Source data:
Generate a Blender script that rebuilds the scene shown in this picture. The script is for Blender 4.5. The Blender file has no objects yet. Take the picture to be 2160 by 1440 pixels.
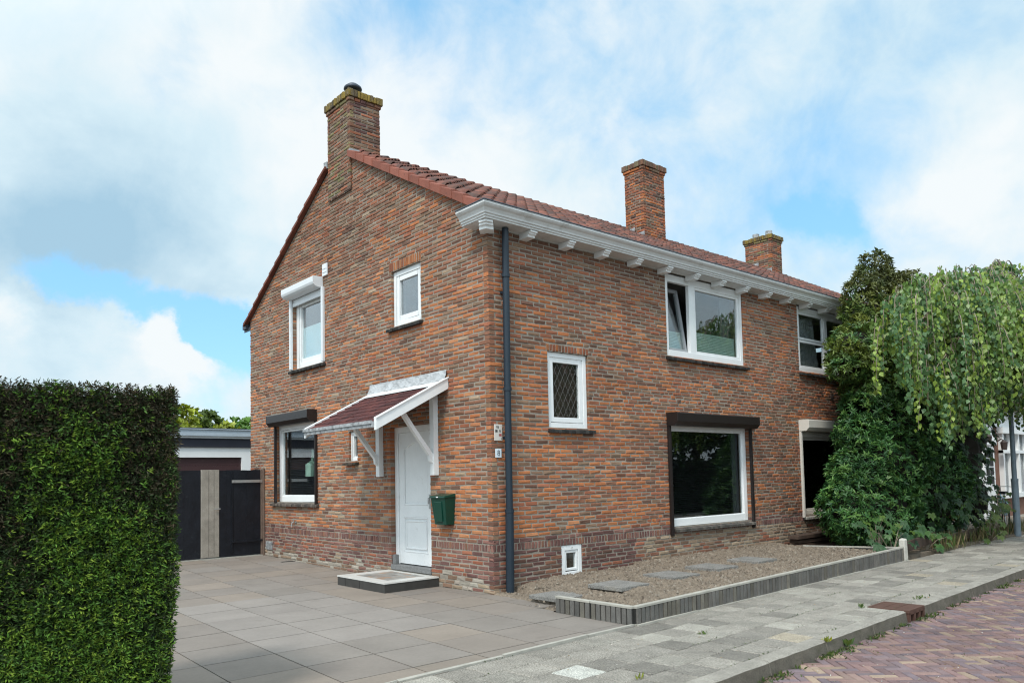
import bpy, bmesh, math, random
import numpy as np
from math import radians, sin, cos, pi
from mathutils import Vector, Matrix, noise

# ------------------------------------------------------------------ scene, camera, light
S = bpy.context.scene
COL = S.collection
rnd = random.Random(7)
RG = np.random.default_rng(11)

yaw, pitch, roll = 0.7108, 0.0572, -0.0216
fw = Vector((sin(yaw)*cos(pitch), cos(yaw)*cos(pitch), sin(pitch)))
rt0 = Vector((cos(yaw), -sin(yaw), 0)); up0 = rt0.cross(fw)
rt = rt0*cos(roll) + up0*sin(roll); up = up0*cos(roll) - rt0*sin(roll)
cd = bpy.data.cameras.new('camera'); cam = bpy.data.objects.new('camera', cd); COL.objects.link(cam)
cam.matrix_world = Matrix(((rt.x, up.x, -fw.x, -6.8712), (rt.y, up.y, -fw.y, -8.4392), (rt.z, up.z, -fw.z, 1.6299), (0, 0, 0, 1)))
cd.sensor_width = 36; cd.lens = 1620.8/2160*36; cd.shift_y = 194.92/2160
cd.clip_start = .1; cd.clip_end = 3000
S.camera = cam
S.cycles.filter_width = 1.15

S.view_settings.view_transform = 'Standard'; S.view_settings.look = 'None'
S.view_settings.gamma = 1; S.view_settings.use_curve_mapping = False
S.view_settings.exposure = 0.84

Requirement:
Repeat the listing above exactly, with no pictures.

Exercise result:
Generate a Blender script that rebuilds the scene shown in this picture. The script is for Blender 4.5. The Blender file has no objects yet. Take the picture to be 2160 by 1440 pixels.
import bpy, bmesh, math, random
import numpy as np
from math import radians, sin, cos, pi
from mathutils import Vector, Matrix, noise

# ------------------------------------------------------------------ scene, camera, light
S = bpy.context.scene
COL = S.collection
rnd = random.Random(7)
RG = np.random.default_rng(11)

yaw, pitch, roll = 0.7108, 0.0572, -0.0216
fw = Vector((sin(yaw)*cos(pitch), cos(yaw)*cos(pitch), sin(pitch)))
rt0 = Vector((cos(yaw), -sin(yaw), 0)); up0 = rt0.cross(fw)
rt = rt0*cos(roll) + up0*sin(roll); up = up0*cos(roll) - rt0*sin(roll)
cd = bpy.data.cameras.new('camera'); cam = bpy.data.objects.new('camera', cd); COL.objects.link(cam)
cam.matrix_world = Matrix(((rt.x, up.x, -fw.x, -6.8712), (rt.y, up.y, -fw.y, -8.4392), (rt.z, up.z, -fw.z, 1.6299), (0, 0, 0, 1)))
cd.sensor_width = 36; cd.lens = 1620.8/2160*36; cd.shift_y = 194.92/2160
cd.clip_start = .1; cd.clip_end = 3000
S.camera = cam
S.cycles.filter_width = 1.15

S.view_settings.view_transform = 'Standard'; S.view_settings.look = 'None'
S.view_settings.gamma = 1; S.view_settings.use_curve_mapping = False
S.view_settings.exposure = 0.84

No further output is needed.